To reduce the noise, objective function with total variation (TV) regularization can be formulated as follows:

$$L(\textrm{x}) = \frac{1}{2} || \textrm{y} - A\textrm{x} ||_2^2 + \frac{\lambda}{2} ( ||D_x(\textrm{x})||_2^2 + ||D_y(\textrm{x})||_2^2 ),$$

where $\textrm{y}$ is measurement and $\textrm{x}$ defines reconstruction image (denoised image). $A$ is system operator (in this case, it is defined as CT system operator, called by radon transform). $D_x$ and $D_y$ are differential operators along x-axis and y-axis, respectively.

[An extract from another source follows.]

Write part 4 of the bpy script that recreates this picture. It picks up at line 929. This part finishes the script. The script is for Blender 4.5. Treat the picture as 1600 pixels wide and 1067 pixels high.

In above equation, since each terms is quadratic function, an optimal point of $\textrm{x}$ is $\frac{d}{d\textrm{x}}L(x)=0$:

$$-A^T (\textrm{y} - A\textrm{x})+ \lambda( D_x^T D_x(\textrm{x}) + D_y^T D_y(\textrm{x})) = 0,$$

$$A^TA(\textrm{x}) + \lambda( D_x^T D_x(\textrm{x}) + D_y^T D_y(\textrm{x})) = A^T\textrm{y},$$

$$A^TA + \lambda( D_x^T D_x + D_y^T D_y) = A^T\textrm{y}.$$

To match the CG formula, $[A^TA + \lambda( D_x^T D_x + D_y^T D_y)]$ is defined as $A_{cg}$ and $A^T\textrm{y} = b$, then

$$\therefore A_{cg}(\textrm{x}) = b.$$

Now, above equation form $A_{cg}(\textrm{x}) = b$ is exactly matched with CG equation form $A(x)=b$. Using above reordered formula, optimal point $\textrm{x}^*$ of $L(\textrm{x})$ can be found.